How do I explain 2 to the power of zero equals 1 to a child

My daughter is stuck on the concept that $$2^0 = 1,$$ having the intuitive expectation that it be equal to zero. I have tried explaining it, but I guess not well enough.

How would you explain the concept to a child, other than the teachers "that is just the rule" approach?


Solution 1:

I will give a different answer than the answer I gave in the other thread which tries to appeal to intuition. I am sure your daughter has no problem accepting that $2\times 0 = 0$. Intuitively this is because if you add $2$ to itself zero times, you get zero. Or, to be concrete, if someone gives you two apples zero times, you have zero apples.

For repeatedly adding $2$, talking about collections of apples is a good model. But for repeatedly multiplying by $2$, it isn't necessarily, since you can't multiply apples and apples (at least, not in a way that makes sense to a child). But you can multiply apples by numbers; that is, you can start with $1$ apple, then double the number of apples you have to get $2$ apples, then double the number of apples you have to get $4$ apples, and so forth.

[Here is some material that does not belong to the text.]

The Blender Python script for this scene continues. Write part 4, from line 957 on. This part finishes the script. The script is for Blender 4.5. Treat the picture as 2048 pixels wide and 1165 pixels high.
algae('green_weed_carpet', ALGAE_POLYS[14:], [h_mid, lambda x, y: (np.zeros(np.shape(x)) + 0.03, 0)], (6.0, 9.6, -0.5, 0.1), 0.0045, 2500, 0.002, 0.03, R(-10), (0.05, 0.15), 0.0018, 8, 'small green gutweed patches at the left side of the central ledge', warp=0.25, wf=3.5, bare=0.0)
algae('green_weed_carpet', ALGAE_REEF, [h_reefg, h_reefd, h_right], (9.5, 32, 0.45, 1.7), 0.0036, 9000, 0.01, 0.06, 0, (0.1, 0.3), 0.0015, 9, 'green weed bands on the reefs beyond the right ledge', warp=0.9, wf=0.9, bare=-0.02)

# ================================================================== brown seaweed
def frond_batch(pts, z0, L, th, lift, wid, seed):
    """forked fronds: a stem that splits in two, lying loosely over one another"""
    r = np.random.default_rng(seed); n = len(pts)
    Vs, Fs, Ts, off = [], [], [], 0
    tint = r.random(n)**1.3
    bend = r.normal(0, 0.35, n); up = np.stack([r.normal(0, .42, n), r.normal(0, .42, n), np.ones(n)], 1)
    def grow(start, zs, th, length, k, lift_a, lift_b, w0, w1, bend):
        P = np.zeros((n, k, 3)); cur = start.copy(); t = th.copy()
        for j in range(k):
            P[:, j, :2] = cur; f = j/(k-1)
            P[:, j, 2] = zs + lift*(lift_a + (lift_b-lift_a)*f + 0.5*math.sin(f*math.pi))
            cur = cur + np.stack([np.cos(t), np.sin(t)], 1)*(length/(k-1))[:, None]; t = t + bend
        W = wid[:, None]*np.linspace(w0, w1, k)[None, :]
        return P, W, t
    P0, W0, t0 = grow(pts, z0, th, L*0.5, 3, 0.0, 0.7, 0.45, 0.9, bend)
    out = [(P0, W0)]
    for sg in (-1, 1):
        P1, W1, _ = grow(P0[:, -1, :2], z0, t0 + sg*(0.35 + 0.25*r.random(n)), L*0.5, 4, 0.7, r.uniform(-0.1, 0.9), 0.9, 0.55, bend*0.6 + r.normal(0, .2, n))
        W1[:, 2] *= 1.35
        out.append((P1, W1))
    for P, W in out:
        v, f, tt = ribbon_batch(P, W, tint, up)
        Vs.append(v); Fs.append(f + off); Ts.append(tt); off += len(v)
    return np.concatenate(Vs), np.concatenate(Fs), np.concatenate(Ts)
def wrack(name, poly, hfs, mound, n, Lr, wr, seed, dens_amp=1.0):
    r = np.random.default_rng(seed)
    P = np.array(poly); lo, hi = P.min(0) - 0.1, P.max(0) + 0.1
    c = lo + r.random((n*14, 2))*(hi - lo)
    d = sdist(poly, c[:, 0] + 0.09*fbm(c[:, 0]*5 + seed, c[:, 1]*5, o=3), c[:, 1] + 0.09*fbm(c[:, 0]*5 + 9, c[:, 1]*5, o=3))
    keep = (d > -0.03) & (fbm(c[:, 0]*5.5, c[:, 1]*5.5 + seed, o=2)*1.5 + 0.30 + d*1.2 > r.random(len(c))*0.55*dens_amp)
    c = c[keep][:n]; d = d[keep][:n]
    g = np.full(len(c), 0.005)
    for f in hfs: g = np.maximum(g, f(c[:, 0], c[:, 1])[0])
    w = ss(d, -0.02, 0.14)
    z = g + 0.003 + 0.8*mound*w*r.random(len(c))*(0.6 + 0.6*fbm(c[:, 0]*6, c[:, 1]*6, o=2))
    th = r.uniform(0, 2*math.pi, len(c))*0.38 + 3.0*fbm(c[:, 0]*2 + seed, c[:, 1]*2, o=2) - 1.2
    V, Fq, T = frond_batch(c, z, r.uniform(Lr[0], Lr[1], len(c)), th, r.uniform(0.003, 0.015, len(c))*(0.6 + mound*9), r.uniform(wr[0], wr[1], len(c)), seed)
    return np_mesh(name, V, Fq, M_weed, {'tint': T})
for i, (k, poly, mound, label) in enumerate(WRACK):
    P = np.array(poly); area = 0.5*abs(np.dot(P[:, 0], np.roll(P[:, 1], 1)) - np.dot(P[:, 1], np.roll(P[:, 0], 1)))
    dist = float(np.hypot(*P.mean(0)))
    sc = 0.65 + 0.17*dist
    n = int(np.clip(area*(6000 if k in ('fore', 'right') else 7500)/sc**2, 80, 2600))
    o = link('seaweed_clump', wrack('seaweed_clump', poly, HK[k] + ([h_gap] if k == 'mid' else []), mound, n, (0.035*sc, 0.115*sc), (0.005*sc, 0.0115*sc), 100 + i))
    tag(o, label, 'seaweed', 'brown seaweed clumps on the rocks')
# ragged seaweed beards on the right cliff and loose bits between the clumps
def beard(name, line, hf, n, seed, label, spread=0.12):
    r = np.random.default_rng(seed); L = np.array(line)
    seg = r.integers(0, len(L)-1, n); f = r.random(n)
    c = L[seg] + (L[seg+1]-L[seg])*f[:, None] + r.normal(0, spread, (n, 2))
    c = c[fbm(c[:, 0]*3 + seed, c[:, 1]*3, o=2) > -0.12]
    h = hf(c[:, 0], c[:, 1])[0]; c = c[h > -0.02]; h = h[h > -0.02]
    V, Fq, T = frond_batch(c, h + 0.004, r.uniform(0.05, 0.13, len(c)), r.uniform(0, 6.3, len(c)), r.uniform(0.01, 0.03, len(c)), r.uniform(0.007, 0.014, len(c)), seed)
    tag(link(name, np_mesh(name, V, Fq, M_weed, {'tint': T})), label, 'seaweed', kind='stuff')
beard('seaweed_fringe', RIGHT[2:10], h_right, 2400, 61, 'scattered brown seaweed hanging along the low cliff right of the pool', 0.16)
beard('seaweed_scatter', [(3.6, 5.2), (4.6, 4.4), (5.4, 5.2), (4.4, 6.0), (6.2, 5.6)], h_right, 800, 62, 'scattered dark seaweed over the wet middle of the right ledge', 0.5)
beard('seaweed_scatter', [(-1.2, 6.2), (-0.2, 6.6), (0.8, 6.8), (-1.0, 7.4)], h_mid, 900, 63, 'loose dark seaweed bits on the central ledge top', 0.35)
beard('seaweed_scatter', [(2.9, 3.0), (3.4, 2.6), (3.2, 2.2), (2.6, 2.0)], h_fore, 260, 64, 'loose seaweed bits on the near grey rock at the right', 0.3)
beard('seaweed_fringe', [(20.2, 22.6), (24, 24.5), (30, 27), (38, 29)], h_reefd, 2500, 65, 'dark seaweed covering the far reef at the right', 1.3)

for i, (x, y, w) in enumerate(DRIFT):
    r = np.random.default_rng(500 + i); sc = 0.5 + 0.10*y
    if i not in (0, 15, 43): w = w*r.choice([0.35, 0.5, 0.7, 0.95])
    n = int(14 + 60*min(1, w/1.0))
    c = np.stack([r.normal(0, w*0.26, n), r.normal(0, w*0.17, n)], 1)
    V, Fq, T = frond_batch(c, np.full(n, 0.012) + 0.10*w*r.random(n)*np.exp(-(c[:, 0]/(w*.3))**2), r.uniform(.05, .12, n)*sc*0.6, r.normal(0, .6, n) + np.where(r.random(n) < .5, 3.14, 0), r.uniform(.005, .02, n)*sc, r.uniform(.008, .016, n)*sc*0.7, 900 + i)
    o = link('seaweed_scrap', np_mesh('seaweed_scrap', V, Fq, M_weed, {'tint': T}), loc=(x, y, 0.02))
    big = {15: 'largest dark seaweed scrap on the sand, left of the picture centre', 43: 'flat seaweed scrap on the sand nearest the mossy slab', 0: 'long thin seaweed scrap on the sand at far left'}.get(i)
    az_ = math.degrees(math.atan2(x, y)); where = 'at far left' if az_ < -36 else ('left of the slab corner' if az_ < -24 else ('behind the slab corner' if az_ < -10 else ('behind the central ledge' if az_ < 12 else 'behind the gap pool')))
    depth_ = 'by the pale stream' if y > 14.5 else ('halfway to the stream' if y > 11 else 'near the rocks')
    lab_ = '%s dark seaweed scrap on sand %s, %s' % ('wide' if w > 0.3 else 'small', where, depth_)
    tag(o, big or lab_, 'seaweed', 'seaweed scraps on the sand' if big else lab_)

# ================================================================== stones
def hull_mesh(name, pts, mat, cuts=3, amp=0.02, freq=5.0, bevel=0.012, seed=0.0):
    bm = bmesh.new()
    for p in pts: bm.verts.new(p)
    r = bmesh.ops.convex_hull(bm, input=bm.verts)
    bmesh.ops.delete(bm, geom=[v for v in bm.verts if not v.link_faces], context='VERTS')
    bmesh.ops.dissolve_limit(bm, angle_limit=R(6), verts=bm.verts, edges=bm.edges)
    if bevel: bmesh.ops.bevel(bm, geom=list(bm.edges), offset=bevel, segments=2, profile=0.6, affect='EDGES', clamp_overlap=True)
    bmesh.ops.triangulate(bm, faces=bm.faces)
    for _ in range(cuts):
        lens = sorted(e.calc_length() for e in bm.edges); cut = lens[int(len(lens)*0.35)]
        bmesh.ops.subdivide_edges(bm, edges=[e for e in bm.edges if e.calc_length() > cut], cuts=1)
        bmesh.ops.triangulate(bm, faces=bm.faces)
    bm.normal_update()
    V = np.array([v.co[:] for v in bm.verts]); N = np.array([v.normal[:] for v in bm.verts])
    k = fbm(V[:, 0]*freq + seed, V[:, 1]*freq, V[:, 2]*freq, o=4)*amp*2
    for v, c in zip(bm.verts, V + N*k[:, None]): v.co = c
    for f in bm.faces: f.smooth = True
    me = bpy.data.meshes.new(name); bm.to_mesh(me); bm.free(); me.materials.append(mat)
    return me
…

In general if you double your apples $n$ times, you have $2^n$ apples.

What happens if you double your apples zero times? Well, that means you haven't started doubling them yet, so you still have $1$ apple. If you want your notation to be consistent, then you should say $2^0 = 1$.

This is a subtly different argument from the argument I gave before. It's intuitive what it means to add different amounts of apples, and it's intuitive what it means to have zero apples. But the twos I am now working with aren't numbers of apples, they're just abstract numbers; in other words, they're unitless, so it's harder to get a grip on them. What $2^n$ really represents above is an endomorphism of the free commutative monoid on an apple, which is much less concrete than an apple.

There is a way to gain intuition here which sort of involves units, but I don't know if you can convince your daughter that it makes sense. One way to interpret $2^n$ is that it is the "size" of an $n$-cube of side length $2$ in dimension $n$. For example, the length of a segment of side length $2$ is $2$, the area of a square of side length $2$ is $4$, and so forth. One way to say this is that $2^n$ is the number of $n$-cubes of side length $1$ that fit into an $n$-cube of side length $2$.

To get a meaningful interpretation of the above when $n = 0$ we need to decide what $0$-dimensional objects are. Well, if $2$-dimensional space is a plane and $1$-dimensional space is a line, then $0$-dimensional space must be... a point. In particular, a $0$-cube, of any side length, is a point, and so exactly one $0$-cube of side length $1$ fits into a $0$-cube of side length $2$. Hence $2^0 = 1$.

(I'm really curious what her response to this argument will be, actually. Could you report back on this?)

Solution 2:

How about this: There's always an implicit 1 in the expansion:

$$2^{3} = 2 \cdot 2 \cdot 2 \cdot 1 = 8$$

$$2^{2} = 2 \cdot 2 \cdot 1 = 4$$

$$2^{1} = 2 \cdot 1 = 2 $$

$$2^{0} = 1 = 1 $$

Solution 3:

I'd demonstrate this using a pattern.

$2^3 = 8$

$2^2 = 4$

$2^1 = 2$

$2^0 = 1$

$2^{-1} = 1/2$

$2^{-2} = 1/4$

When you decrease the exponent, you divide by 2. So, when you go from 21 to 20, of course you divide by 2, which gives you 1.

From there, you can segue into negative exponents, if you'd like. Just keep dividing by 2.

Solution 4:

I want to extend the answer by @Qiaochu Yuan.

I assume the kid accepts $2\times 0 = 0$. In other terms:

"Some number times $0$ yields the no-changer of plus."

Analoguously:

"Some number to the power $0$ yields the no-changer of times."

By no-changer I refer, of course, to the unit element. That this can be added/multiplied to anything without resulting in a change should be accepted. I am unsure wether this approach helps understanding the hierarchy of arithmetic operators or wether you need the hierarchy for understanding the approach.